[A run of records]

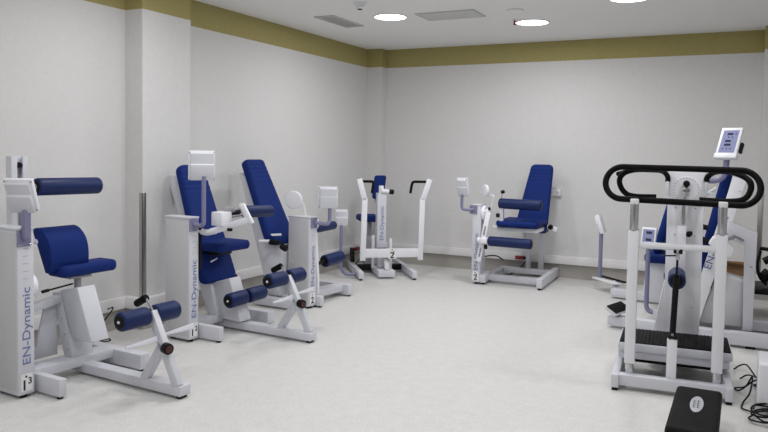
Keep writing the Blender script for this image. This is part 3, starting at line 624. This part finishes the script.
# ------------------------------------------------------------------ machine with slanted lettered column behind it on the right
R7 = empty('reclining_leg_press', (-.05, 6.4, 0), 0, 'machine behind the handrail trainer with a slanted lettered column and tablet screen', 'exercise machine')
def Q(x, y, z): return V((x+.05, y-6.4, z))
b = MB(); b.hull([Q(x, y, z) for x in (-.06, .75) for y in (6.28, 6.36) for z in (.022, .124)], .005); f_ = b.obj('base_beam', 'paint', R7)
for x0 in (.05, .62): b = MB(); b.hull([Q(x, y, z) for x in (x0, x0+.07) for y in (6.29, 6.35) for z in (0, .025)], .003); b.obj('foot_pad', 'black', f_)
b = MB(); b.bar(Q(-1.02, 6.52, .062), Q(-.04, 6.33, .075), .10, .08); b.obj('foot_beam', 'paint', R7)
b = MB(); b.hull([Q(x, y, z) for x in (.0, .75) for y in (6.90, 7.0) for z in (.02, .10)], .005); b.obj('rear_beam', 'paint', R7)
b = MB(); b.bar(Q(.5, 6.33, .06), Q(.5, 6.95, .06), .08, .07); b.obj('cross_beam', 'paint', R7)
b = MB(); b.bar(Q(-1.00, 6.42, .15), Q(-.90, 6.58, .175), .12, .026, up=(.3, -.35, 1)); pd = b.obj('pedal', 'paint', R7)
b = MB(); b.bar(Q(-.99, 6.418, .170), Q(-.895, 6.57, .194), .112, .010, up=(.3, -.35, 1)); b.obj('pedal_tread', 'rubber', pd)
b = MB(); b.bar(Q(-.95, 6.50, .09), Q(-.95, 6.50, .155), .05, .05, up=(1, 0, 0)); b.obj('pedal_post', 'inner', R7)
b = MB(); b.prism([Q(-.405, 6.42, .10), Q(-.305, 6.42, .10), Q(.012, 6.42, 1.315), Q(-.085, 6.42, 1.345)], (0, .07, 0), .004); cl = b.obj('lettered_column', 'white', R7)
cd = V((.33, 0, 1.23)).normalized(); cv = V((-1.23, 0, .33)).normalized()
writing('lettering', 'EN-Dynamic', cl, Q(-.222, 6.418, .585), cd, cv, 'letter', .45, .055)
b = MB()
for k in range(2):
    q = Q(-.075+.03*k, 6.4185, 1.12+.11*k); b.bar(q, q+cv*-.03, .003, .002, up=(0, 1, 0), bev=0)
b.obj('scale_marks', 'tick', cl)
b = MB()
b.prism([Q(-.10, 6.40, .985), Q(.105, 6.40, .905), Q(.095, 6.40, .12), Q(.025, 6.40, .12), Q(.015, 6.40, .80), Q(-.12, 6.40, .86)], (0, .10, 0), .005); ar = b.obj('arch_frame', 'paint', R7)
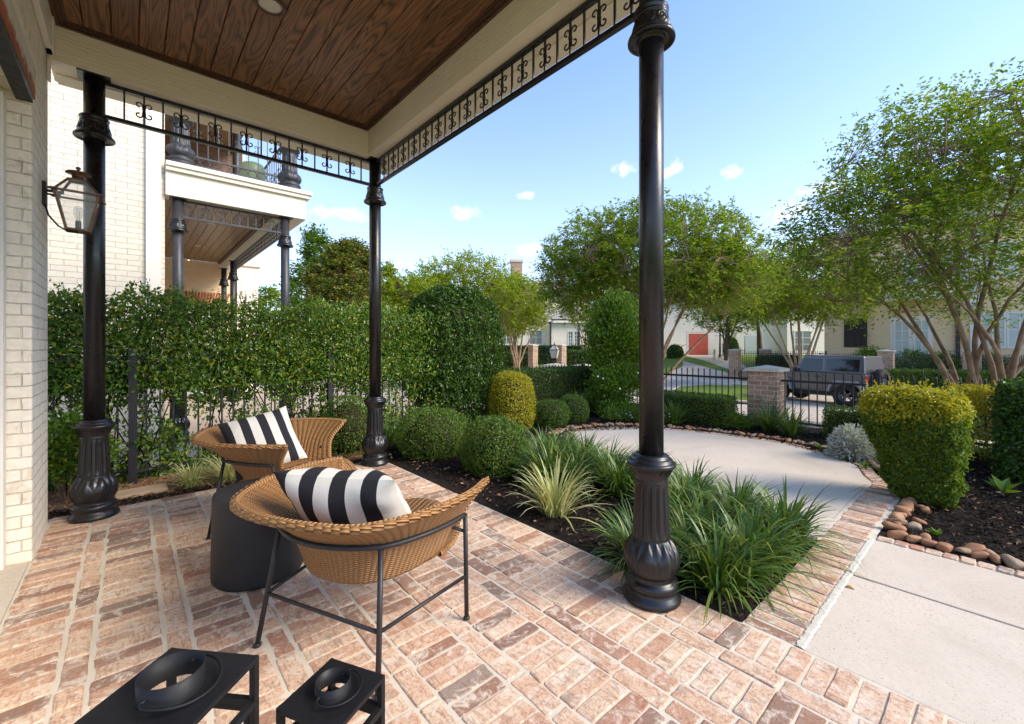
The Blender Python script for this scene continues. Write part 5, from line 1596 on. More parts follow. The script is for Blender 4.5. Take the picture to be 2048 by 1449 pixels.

(GIVEN EXERCISE):
Repeat the material above in full and exactly, apart from the pictures.

(WORKED ANSWER):
Keep writing the Blender script for this image. This is part 3, starting at line 624. This part finishes the script.
# ------------------------------------------------------------------ machine with slanted lettered column behind it on the right
R7 = empty('reclining_leg_press', (-.05, 6.4, 0), 0, 'machine behind the handrail trainer with a slanted lettered column and tablet screen', 'exercise machine')
def Q(x, y, z): return V((x+.05, y-6.4, z))
b = MB(); b.hull([Q(x, y, z) for x in (-.06, .75) for y in (6.28, 6.36) for z in (.022, .124)], .005); f_ = b.obj('base_beam', 'paint', R7)
for x0 in (.05, .62): b = MB(); b.hull([Q(x, y, z) for x in (x0, x0+.07) for y in (6.29, 6.35) for z in (0, .025)], .003); b.obj('foot_pad', 'black', f_)
b = MB(); b.bar(Q(-1.02, 6.52, .062), Q(-.04, 6.33, .075), .10, .08); b.obj('foot_beam', 'paint', R7)
b = MB(); b.hull([Q(x, y, z) for x in (.0, .75) for y in (6.90, 7.0) for z in (.02, .10)], .005); b.obj('rear_beam', 'paint', R7)
b = MB(); b.bar(Q(.5, 6.33, .06), Q(.5, 6.95, .06), .08, .07); b.obj('cross_beam', 'paint', R7)
b = MB(); b.bar(Q(-1.00, 6.42, .15), Q(-.90, 6.58, .175), .12, .026, up=(.3, -.35, 1)); pd = b.obj('pedal', 'paint', R7)
b = MB(); b.bar(Q(-.99, 6.418, .170), Q(-.895, 6.57, .194), .112, .010, up=(.3, -.35, 1)); b.obj('pedal_tread', 'rubber', pd)
b = MB(); b.bar(Q(-.95, 6.50, .09), Q(-.95, 6.50, .155), .05, .05, up=(1, 0, 0)); b.obj('pedal_post', 'inner', R7)
b = MB(); b.prism([Q(-.405, 6.42, .10), Q(-.305, 6.42, .10), Q(.012, 6.42, 1.315), Q(-.085, 6.42, 1.345)], (0, .07, 0), .004); cl = b.obj('lettered_column', 'white', R7)
cd = V((.33, 0, 1.23)).normalized(); cv = V((-1.23, 0, .33)).normalized()
writing('lettering', 'EN-Dynamic', cl, Q(-.222, 6.418, .585), cd, cv, 'letter', .45, .055)
b = MB()
for k in range(2):
    q = Q(-.075+.03*k, 6.4185, 1.12+.11*k); b.bar(q, q+cv*-.03, .003, .002, up=(0, 1, 0), bev=0)
b.obj('scale_marks', 'tick', cl)
b = MB()
b.prism([Q(-.10, 6.40, .985), Q(.105, 6.40, .905), Q(.095, 6.40, .12), Q(.025, 6.40, .12), Q(.015, 6.40, .80), Q(-.12, 6.40, .86)], (0, .10, 0), .005); ar = b.obj('arch_frame', 'paint', R7)
The Blender Python script for this scene continues. Write part 5, from line 1596 on. More parts follow. The script is for Blender 4.5. Take the picture to be 2048 by 1449 pixels.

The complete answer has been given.